Supreme Court to decide terror-arrests suit against Ashcroft

WASHINGTON — The Supreme Court intervened again Monday in a lawsuit against a former George W. Bush administration official, agreeing to decide whether former Attorney General John Ashcroft is entirely shielded from claims that he misused the law to arrest terrorism suspects under false pretenses.

Obama administration lawyers appealed on Ashcroft’s behalf and asserted that it would “severely damage law enforcement” if the nation’s top law enforcement official could be held liable for abusing his authority.

In the past five years, civil libertarians have tried, without much success, to sue former Bush administration officials for overstepping the law. These suits have run into a series of procedural barriers. For example, those who accused the government of wiretapping their phones without a search warrant had their cases thrown out of court on grounds they could not prove they had been wiretapped. Others who said they were wrongly arrested and tortured had their claims dismissed when the government invoked the “state secrets” privilege.

Last year, the Supreme Court shielded Ashcroft from being sued by Muslim immigrants in the New York area who said they were arrested and abused in jail after the Sept. 11, 2001, attacks, even though they had no involvement in a terrorism plot. In a 5-4 decision, the high court ruled that the suit against Ashcroft must be dismissed because the plaintiffs could not prove he ordered them to be abused.

The new case arose when Lavoni Kidd, a former football star at the University of Idaho, was arrested and shackled at Washington’s Dulles International Airport in March 2003. He was not taken into custody because he was suspected of a crime, but because he was a supposed “material witness” in another case.

Federal law permits the government in special situations to hold someone as a “material witness” in a pending case. Lawyers for the American Civil Liberties Union accused Ashcroft of a “gross abuse” of this authority. They say he misused the law to arrest innocent people, even when the government lacked the required “probable cause.”

After the Sept. 11 attacks Ashcroft announced he would use all the legal authority at his disposal to capture terrorists. Hundreds of Muslim men were arrested and held on immigration charges. That option was not available in Kidd’s case because he is a U.S. citizen.

He had converted to Islam in college and changed him name to Abdullah al-Kidd. He had cooperated with the FBI after the Sept. 11 attacks and answered questions about another Muslim man in Idaho who was under investigation in connection with his website.

Several months had elapsed since Kidd had heard from the FBI, but when he bought a round-trip ticket to travel to Saudi Arabia, where he had a study scholarship, the FBI moved to have him arrested. An FBI agent wrongly told a magistrate that Kidd had bought a one-way first-class ticket.

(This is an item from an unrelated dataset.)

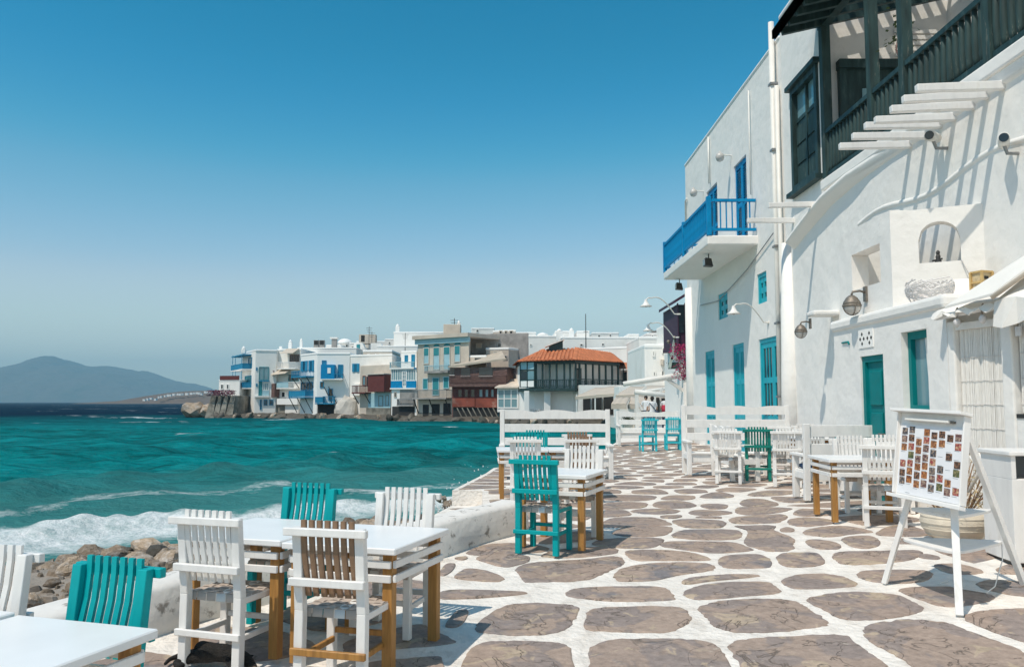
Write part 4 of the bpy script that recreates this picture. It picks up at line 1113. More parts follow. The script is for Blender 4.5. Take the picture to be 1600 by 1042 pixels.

The magistrate ordered Kidd arrested and held as a witness. A few days later, FBI Director Robert Mueller testified in Congress and mentioned Kidd’s “arrest” as one of the bureau’s recent successes.

Kidd was strip-searched repeatedly and shackled for more than two weeks in a high-security cell where the lights were kept on, according to his complaint. He was then released, but his passport was taken. In 2005, Kidd sued Ashcroft and other officials, contending they had violated his constitutional rights by arresting him without probable cause.

Ashcroft moved to dismiss the suit, arguing that as the nation’s chief prosecutor, he was absolutely immune from such claims. But a federal judge in Idaho and the U.S. 9th Circuit Court of Appeals refused to dismiss the suit. Judge Milan Smith said it was “repugnant to the Constitution” for the government to say it “has the power to arrest and detain or restrict American citizens for months on end, in sometimes primitive conditions, not because they have committed a crime, but merely because the government wants to investigate them for possible wrongdoing.”

This ruling, if allowed to stand, would have allowed the case against Ashcroft to proceed toward a trial.

But Acting U.S. Solicitor General Neal Katyal appealed to the high court and argued that top prosecutors should be shielded from answering such allegations. “Absolute immunity applies regardless of the prosecutor’s intent,” he said.

The justices announced they will hear the case, Ashcroft vs. al-Kidd, early next year and decide whether the doctrine of prosecutorial immunity requires that the suit be dismissed. New Justice Elena Kagan said she would stay out of the case.